2022.04.04
早急なる撤退を
- ダム耐用期間に関する誤算
予定外の事態に対して、その処理に極めて苦慮しているところだ。
私の目論見としては、二年程度は耐久可能であり、十分な資金の蓄積を確認した際に威風堂々、この労働という地獄から退場させていただく。そういった想定の下に、あらゆる計画を構築していたのである。
しかし、既に二日で耐用期間は終焉を迎えつつ在る。心が音を立てて崩壊している。私の心は干魃下のダムであった。今まで強く、固く、まるで優しく頬張るかのように溜め込んできた感受性を、労働という飢えたる人類の権化に垂れ流していく。言うまでもなく、干魃によって水の手に入らないまま放水を続けていれば、やがてそのダムは尽きる。そして人類は躊躇なく、その豊かな土肌を放棄する。
さて、このダムは目下の予測において、一週間程度で放棄される可能性をはらんでいる。そもそも躯体について致命的な欠陥を抱いていたようだ。
もはや猶予など無い。漠然と「作家になりたい」など夢想している場合ではない。異なる貯水手段を講じるなり、まったく異なる手法を編み出すなり、何かしらの代替手段を急遽検討しなければならないのだ。もう呑気に「一カ年計画」と言っている余裕など無い。
- 茶番
願わくは、労働からの解放。しかし、現状資金のない私にとって、それは願っても叶うようなものではない。ではどのようにすれば。労働を、茶番から遠ざける他にあるまい。
茶番を強く憎む生物というのは、一体何か。私だ。
茶番とは概して、「海を見て深き闇に思い馳せぬこと」である。海面を見つめて、その表層に浮かぶものたちについてとやかく高説を垂らす。そして、その下に広大に広がっているであろう闇については、一瞥すらしない。これが茶番である。私はこの茶番について、毛ほどの、いいえ、埃ほどの価値をも感じていない。深海の闇をも喰らい尽くすことで生きる意義は眠る。そう思っているのだから。
そして労働——少なくともサラリーマン——とは茶番の集大成である。現業とて同様。第三次産業はすべて茶番である。金で彩られたビジネススキル、そしてビジネスマインド。その天守閣は、一体何のために建てられたのか。彼らの石垣は、一体何であろうか。一度省みるが良い。なぜ我々は、働くのか?
- 霊
では、茶番から離れるにはどのようにすればよいか。根源的であるべきである。伊弉諾尊のおはしますよ。あるいはオシリスの統べる国。サタンの沈みし業火やもしれぬ。古代から変わらぬ、そして上辺によって完了することのない世界線。上辺など、そもそも存在し得ぬ暗闇。その中に私は堕ちてしまいたい。

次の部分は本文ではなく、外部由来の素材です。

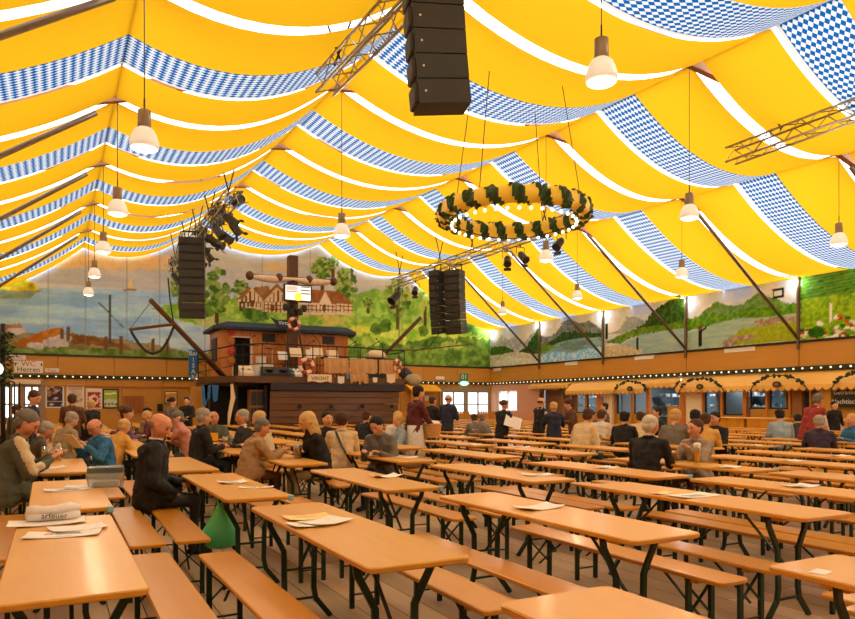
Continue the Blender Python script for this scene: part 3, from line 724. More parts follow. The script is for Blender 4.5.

のかもしれない。
であれば、なんだろう。
言うまでもなく創作。創作は自身の世界をゼロから創造する。この点で、闇を見ることは間違いない。
宗教。これも創作に似ている。現世の創り手との対話を試みるのだから。闇すらも拝見する可能性が考えられる。
第一次産業。近代化が進んだとは耳にしているものの、現代においてもその不条理さは変わりない。そもそも現代似つかわしく神の息絶えて久しい令和においても、天候や疫病によって産業の崩壊を招く。霊の息吹を感じる。

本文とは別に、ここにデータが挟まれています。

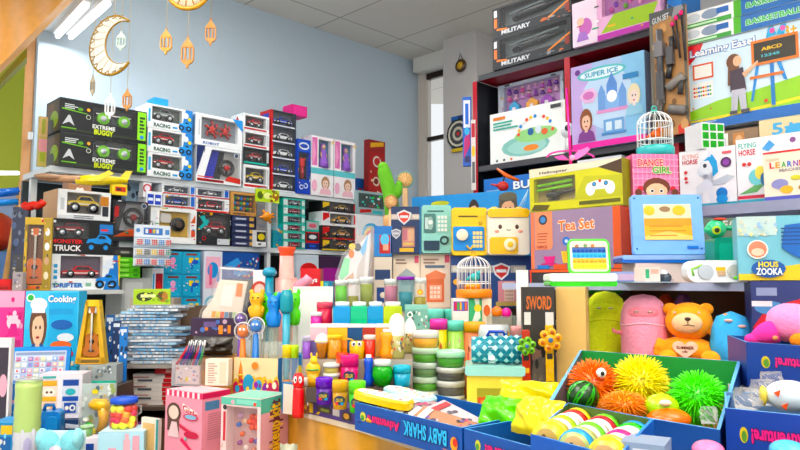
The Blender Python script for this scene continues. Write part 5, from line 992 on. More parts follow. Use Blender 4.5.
k = fcarton('toy_box', 'narrow white toy pack with a red figure behind the teal microphone', 'toy box', 252, 264, 1.2, 270, 2.45, .05, 'e8e8ea', [('c', .55, .72, .12, 'c85040'), ('c', .55, .72, .08, 'e8c8b8'), ('r', .35, .2, .7, .55, '404048'), ('r', .3, .1, .75, .18, 'c84838')], -8)
riser('display_stand', 'small stand under the narrow white toy pack', 238, 261.5, 2.44, 2.56, 0, 1.1995, 'p:c8cccc')
# white board, red box, teal packs, clear bag
carton('white_board', 'large blank white foam board leaning behind the bubble wands and slime', 'board', P(293, 300, 2.19, 4), 292, 332, 1.08, 286.5, .012, 'f0f0ee', [('r', .02, .955, .98, .985, 'e2e2e2')])
riser('display_stand', 'stand under the red boxed toy behind the blank white board', 297, 331, 2.6, 2.75, 0, 1.3, 'p:d0d4d4')
fcarton('toy_box', 'bright red toy box behind the blank white board', 'toy box', 300, 320, 1.301, 268.5, 2.61, .1, 'd42028', bubble('Toys', .2, .62, .85, .78, 'f8f0f0', '901018') + [('r', .0, .4, 1, .46, 'a81820'), ('r', .55, .1, .9, .3, 'b83038')])
z = 1.301
for i in range(3):
    k = fcarton('toy_box', ('bottom', 'middle', 'topmost')[i] + ' teal pack with yellow ends in the stack beside the bright red box', 'toy box', 320.5, 332, z, .034, 2.61, .08, '38a0b8', [('r', .0, .0, .25, 1, ('e8d828', '38a0b8', 'e8d828')[i]), ('r', .75, .0, 1, 1, ('2858a0', 'e8d828', '2888b8')[i]), ('r', .35, .2, .65, .8, '70c8d8')], group=None); z = k.top + .001
def clearbag():
    Y = 2.5; z = T3 + .0008; h = zat(Y, 226) - z; w = pw(36, Y); o = empty('toy_bag', 'tall clear bag with green orange and black prints standing behind the slim green jars', 'toy bag', on(354, Y, z), math.radians(-10))
    m = MB(); pr = [(-w * .42, 0), (w * .4, 0), (w * .42, h * .4), (w * .52, h * .8), (w * .5, h * 1.0), (w * .28, h * .98), (w * .05, h * .8), (-w * .3, h * .66), (-w * .5, h * .4)]
    m.prism(pr[::-1], -.02, .03, 'h:f0f2f6'); m.build('clear_bag', o)
    m = MB(); m.prism([(-w * .4, h * .03), (w * .38, h * .03), (w * .4, h * .4), (w * .46, h * .92), (w * .1, h * .76), (-w * .28, h * .62), (-w * .46, h * .38)][::-1], 0, .02, 'e8e4e4')
    m.art({'F': plane_frame((-w * .5, 0, 0), (w, 0, 0), (0, 0, h), (0, -1, 0))}, [('p', [(.06, .4), (.22, .62), (.38, .6), (.34, .42), (.14, .34)], '98e0b0'), ('e', .42, .66, .08, .05, 'f08848'), ('e', .6, .74, .1, .05, '404448'), ('e', .44, .75, .1, .04, 'e8c860'), ('p', [(.16, .2), (.5, .3), (.48, .44), (.2, .34)], 'd8b098'), ('p', [(.66, .7), (.9, .9), (.8, .6)], '88c0e8'), ('p', [(.5, .1), (.74, .1), (.82, .7), (.6, .5)], 'd0c8c4')], .001); m.build('printed_sheet', o)
clearbag()
fcarton('carton', 'tall pinkish grey carton behind the tall clear bag', 'box', 356, 376, T3, 235, 2.64, .1, 'b8a8a0', [('r', .1, .1, .3, .9, 'c4b4ac')])
fcarton('toy_box', 'slim light blue and red printed pack beside the navy shield carton', 'toy box', 374, 392, T3 + .195, 226, 2.6, .04, '4888c8', [('r', .3, .1, .9, .7, 'b84040'), ('e', .6, .55, .25, .2, '68b8e0'), ('r', .0, .75, 1, 1, '3878c0'), ('r', .5, .2, .8, .4, 'e0a890')])
fcarton('carton', 'cream carton with a navy patch under the slim light blue and red pack', 'box', 374, 392, T3, .193, 2.6, .1, 'e0d4c4', [('r', .05, .55, .9, .75, '2c4470'), ('r', .15, .1, .8, .4, '30508c'), ('c', .5, .25, .06, 'e8e0d0')])
# toy phone and money box cartons
PH = 2.63
kg = fcarton('toy_phone_box', 'cream box with a grey toy safe printed on it under the navy shield carton', 'toy box', 393, 420, T3, 254.5, PH, .12, 'e8d8c4', [('r', .0, .0, 1, .2, 'e0ccb4'), ('r', .22, .1, .82, .62, '8aa8a8'), ('r', .3, .42, .75, .56, '6a8890'), ('p', [(.2, .6), (.5, .74), (.85, .6), (.8, .54), (.25, .54)], '98a4a8')] + lines(2, .1, .82, .6, .94, '98786a', .5) + [('r', .8, .84, .95, .97, 'd8647a')])
ko = fcarton('toy_phone_box', 'cream box with an orange toy phone printed on it under the teal safe', 'toy box', 420.5, 451, T3, 254, PH, .12, 'e8d4c0', [('r', .2, .1, .78, .6, 'd87858'), ('p', [(.16, .6), (.5, .7), (.84, .62), (.8, .54), (.2, .52)], 'e08868'), ('r', .3, .15, .7, .42, 'e8a890')] + [('r', .32 + .12 * i, .18 + .08 * j, .4 + .12 * i, .23 + .08 * j, 'f4d8c8') for i in range(3) for j in range(3)] + lines(2, .1, .82, .6, .94, '98786a', .5) + [('r', .8, .84, .96, .98, 'd8647a'), ('r', .15, .74, .8, .79, '5c6c80')])
kn = fcarton('toy_safe_box', 'wide navy box with a silver band and red shield behind the bird cage', 'toy box', 451.5, 532, T3 - 0, 256, 2.58, .16, '22407a', [('r', 0, .68, .56, .82, 'a8a4a0'), ('r', .74, .68, 1, .82, 'a8a4a0'), ('r', .02, .7, .18, .8, 'c8c4bc'), ('r', .78, .71, .98, .79, 'c8c4bc')] + badge(.625, .7, .17, 'c83838', 'd8dce0', 1.5) + [('r', .58, .1, .8, .52, 'c88890'), ('r', .66, .14, .78, .5, 'd8c0b0')] + [('r', .67 + .025 * i, .16 + .07 * j, .69 + .025 * i, .2 + .07 * j, 'b09088') for i in range(4) for j in range(5)] + [('r', .55, .04, .82, .12, 'b8a060'), ('e', .07, .5, .05, .06, 'e8a830'), ('r', .93, 0, 1, 1, '2a4a88')], rim=None)
kp = fcarton('toy_safe_box', 'navy window box with a red shield and silver band, holding a pink safe', 'toy box', 391, 419.5, kg.top + .001, 206.5, 2.6, .12, '1c3058', [('r', 0, .72, 1, .84, 'a89890'), ('r', .02, .74, .22, .82, 'c8bcb4'), ('r', .76, .74, .98, .82, 'c8bcb4')] + badge(.46, .77, .16, 'd04030', 'd0d4d8', .62) + badge(.18, .42, .11, '8a8c98', 'c8c8cc', .62) + [('W',), ('r', .05, .04, .95, .96, 'e0988a'), ('r', .5, .3, .95, .9, 'e8b890'), ('r', .1, .1, .9, .22, 'e8c868'), ('r', .1, .35, .4, .85, 'd07888'), ('F',), ('r', .3, .04, .8, .12, 'd8b048'), ('R',), ('r', 0, 0, 1, 1, '182848')], win=(.38, .14, .84, .58), wc='c88078', wd=.015)
def safe(name, label, px, z, w_, top, Y, c, d, fn, rr=.012, yaw=0):
    w, h = pw(w_, Y), zat(Y, top) - z; o = empty(name, label, 'toy safe', on(px, Y, z) + Vector((0, d / 2, 0)), math.radians(yaw))
    m = MB(); m.rbox(-w / 2, -d / 2, 0, w / 2, d / 2, h, 'p:' + c, rr); m.build('body', o); fn(o, w, h, -d / 2); return o
def ke(m, x0, z0, x1, z1, y, nx, nz, c):
    for i in range(nx):
        for j in range(nz):
            a = x0 + (x1 - x0) * i / nx; b = z0 + (z1 - z0) * j / nz
            m.box(a, y - .003, b, a + (x1 - x0) / nx * .78, y, b + (z1 - z0) / nz * .72, c)
def teal(o, w, h, y):
    m = MB(); m.rbox(-w * .42, y - .004, h * .42, -w * .02, y, h * .82, 'p:4c7470', .006); m.art({'F': plane_frame((-w * .42, y - .004, h * .42), (w * .4, 0, 0), (0, 0, h * .4), (0, -1, 0))}, [('r', .1, .2, .5, .8, 'b8ccc8'), ('e', .55, .5, .25, .35, '88a8a0'), ('c', .55, .55, .12, 'd8e0dc')]); m.build('screen', o)
    m = MB(); ke(m, w * .04, h * .45, w * .38, h * .8, y, 3, 4, 'p:d8e0dc'); m.build('keypad', o)
    m = MB(); m.box(-w * .3, y - .002, h * .86, w * .25, y, h * .885, 'p:284448'); m.build('coin_slot', o)
    m = MB(); m.rbox(-w * .42, y - .005, h * .06, w * .1, y, h * .26, 'p:22384c', .005); m.build('note_slot', o)
    m = MB(); m.torus((w * .26, y - .004, h * .27), h * .075, h * .022, 'p:28484c', 'y', 16, 6); m.build('handle', o)
safe('toy_safe', 'pale teal toy safe with a keypad and dark note slot', 436.5, ko.top + .0015, 30, 205, 2.6, '8cc4ba', .11, teal)
def yellow(o, w, h, y):
    m = MB(); m.rbox(-w * .47, y - .005, h * .1, w * .4, y, h * .6, 'p:2a8ad8', .008); m.build('blue_panel', o)
    m = MB(); m.pip((-w * .22, y - .005, h * .42), h * .12, -.016, 0, 'p:f0e8d0', 'y', 20); m.build('dial', o)
    m = MB(); ke(m, w * .08, h * .16, w * .36, h * .52, y - .005, 3, 4, 'p:f0d890'); m.build('keypad', o)
    m = MB(); m.box(-w * .32, y - .002, h * .8, w * .22, y, h * .83, 'p:5a4810'); m.build('coin_slot', o)
    m = MB(); m.tube([(-w * .1, y - .008, h * .2), (0, y - .012, h * .12), (w * .08, y - .008, h * .2)], .004, 'p:e8b820', 6); m.build('handle', o)
    m = MB(); m.ell((w * .3, y, h * .68), (w * .06, .004, h * .05), 'p:c8a020', 10, 6); m.build('heart_badge', o)
safe('toy_safe', 'bright yellow toy safe with a blue door and cream dial', 470, kn.top + .0015, 36, 207.5, 2.56, 'f0c414', .1, yellow)
def cream(o, w, h, y):
    m = MB(); m.rbox(-w * .5, y - .006, h * .8, w * .5, -y, h * .99, 'p:f0bc20', .012); [m.ell((s * w * .3, 0, h), (w * .1, .02, h * .06), 'p:f0bc20', 12, 6) for s in (-1, 1)]; m.build('lid', o)
    m = MB(); [m.ell((s * w * .2, y, h * .6), (w * .045, .003, h * .05), 'p:5a3828', 10, 6) for s in (-1, 1)]; [m.ell((s * w * .28, y, h * .5), (w * .06, .002, h * .035), 'p:f0a898', 10, 6) for s in (-1, 1)]; m.tube([(-w * .05, y - .001, h * .54), (0, y - .001, h * .52), (w * .05, y - .001, h * .54)], .0015, 'p:5a3828', 4); m.build('face', o)
    m = MB(); m.rbox(-w * .46, y - .004, h * .02, w * .22, y, h * .38, 'p:f0b818', .01); m.build('door', o)
    m = MB(); m.pip((w * .02, y - .004, h * .22), h * .13, -.008, 0, 'p:f4e8c0', 'y', 18); m.pip((w * .02, y - .012, h * .22), h * .06, -.004, 0, 'p:f0b818', 'y', 14); m.build('dial', o)
safe('toy_safe', 'cream toy safe with a yellow lid and a smiling face', 509, kn.top + .0015, 42, 208, 2.52, 'f0e8d8', .09, cream)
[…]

書いていて思ったが、もしかしたら私は茶番を憎むのではなく、ただ、霊にだけ、なのかも。いずれにせよ、可能な手段をすべて拾い集めて、貯水の流出を防ぎ止めなければならない。ダムの枯れた日は、きっと自殺記念日となることであろう。
そうなったら、ぜひ嗤ってくれ。不老不死をこれほど願いながら、自ら鎌に首を掛けるとは。
- 過労の景勝
そうそう、今日から睡眠は午前二時とした。睡眠時間を削減すれば、朝昼の作業効率は圧倒的に低下する。脳は強制的に休息を強いるだろう。呪われた労働に安らぐやもしれぬ。そして、夜、死者の世界で、私は凛然と月を浴びる。カフェインでも摂取すれば、星の色すら増す。
ある友人が言っていた。「人間はそう簡単に過労死しない」。その言葉、信じてみよう。どうせ死んだ命だ。何をしようとも、もはや惜しいと思わない。このまま心を殺すよりかは、肉体をも朽たせてしまいたい。不老不死に乾きつつ。